Limitation of Liability

IN NO EVENT SHALL LINMORE BE LIABLE FOR ANY INDIRECT, INCIDENTAL, CONSEQUENTIAL OR SPECIAL LOSS OR DAMAGE WHATSOEVER (INCLUDING, WITHOUT LIMITATION, DAMAGES FOR LOSS OF BUSINESS PROFITS, BUSINESS INTERRUPTION, LOSS OF BUSINESS INFORMATION, OR OTHER PECUNIARY LOSS) ARISING OUT OF THE USE OF OR INABILITY TO USE ANY PRODUCT, REGARDLESS OF WHETHER LINMORE HAS BEEN ADVISED OF THE POSSIBILITY OF SUCH DAMAGES. IN NO EVENT SHALL LINMORE’S LIABILITY EXCEED THE PURCHASE PRICE OF THE PRODUCT. IF SOME STATES DO NOT ALLOW THE EXCLUSION OR LIMITATION OF LIABILITY, THE ABOVE MAY NOT APPLY.

 

Custom Designed Product Procedure and Terms

The necessary first step is to fill out a new product or non-standard quote request form available from Account Manager. This form requires detailed information on the new product design or product modifications.

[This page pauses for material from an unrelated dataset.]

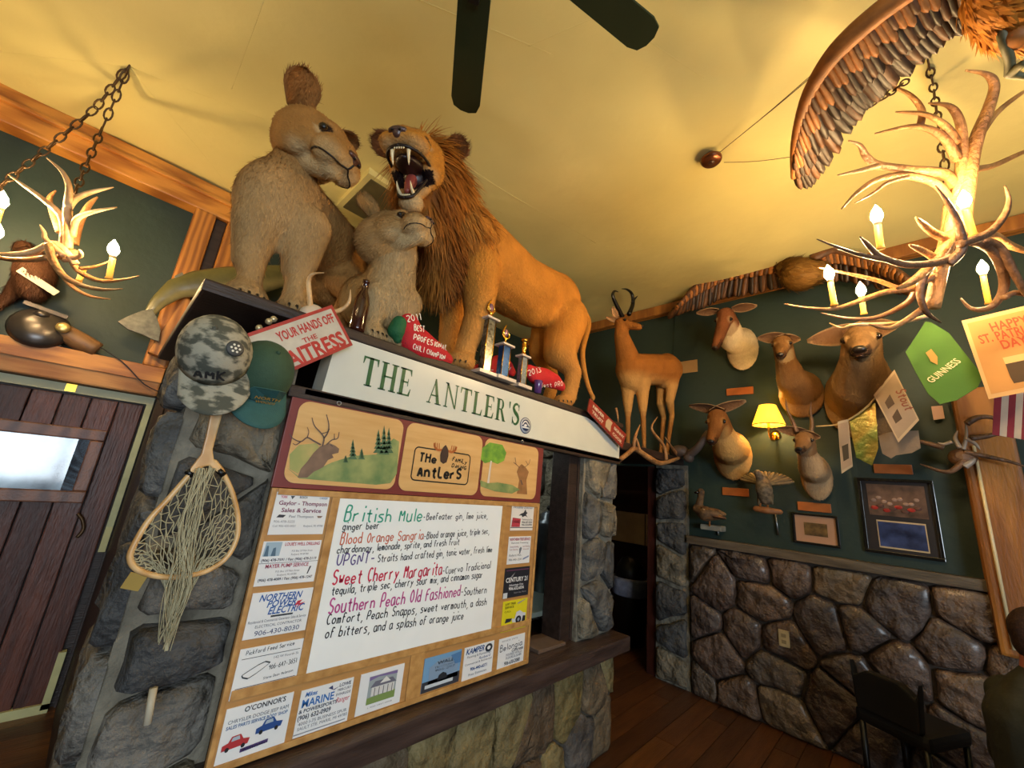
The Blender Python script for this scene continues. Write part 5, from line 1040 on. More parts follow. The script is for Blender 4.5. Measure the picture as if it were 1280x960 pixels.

If detailed drawings or pictures are available, they should also be included with the form. A formal quotation will be generated based on the information provided and an estimated lead time will be given. The quotation may include engineering fees. If samples are required (Linmore recommended), a purchase order must be submitted that includes the product cost plus any applicable engineering fees. If, after the samples are purchased, a larger order is placed for the same product, Linmore, at its discretion, may credit back any applicable engineering fees. Absolutely no returns of custom designed and manufactured material will be allowed. Custom designed products will usually require additional lead times and may be subject to other conditions.

 

Entire Agreement; No Waiver

This contract contains the entire agreement of the parties, and any prior and future understanding, agreements and representations, oral or written, shall be deemed superseded and merged herein. Failure of either party to enforce any of its rights hereunder shall not constitute a waiver of such rights or of any other rights hereunder.

 

Confidential Information

Customer shall not at any time use any Confidential Information for any purpose other than for the purposes of carrying out its activities and transactions as a Customer of Linmore products and shall not, without the prior written consent of Linmore, at any time disclose any Confidential Information to any person who does not have a need to know the same in connection with Customer’s activities and transactions. The term “Confidential Information” includes: (i) all formulae, test results, production and manufacturing data and all other technical information related to the design, development, manufacture or specifications of Linmore ’s products; (ii) any information concerning any product under development by or being tested by Linmore but not yet offered for sale; (iii) the pricing policies of Linmore , the prices charged by Linmore to any customer, the volume of orders of any customer and all other information concerning pricing and volume of orders between Linmore and any customer or proposed customer; (iv) any information concerning the marketing programs or sales strategies of Linmore ; (v) any financial information concerning Linmore ; and (vi) any other information determined by Linmore to be confidential and proprietary and which is identified as such prior to or at the time of its disclosure to Customer. Confidential Information shall include information which is in oral, written or electronic form. Confidential Information shall not include, and the obligations stated above shall not apply to, any information that (a) is or becomes publicly known without the fault of Customer; or (b) is known by Customer prior to its disclosure by Linmore. Customer agrees that it shall take all steps necessary to ensure that its employees and agents maintain the confidentiality of all Confidential Information and use it only in the manner provided herein.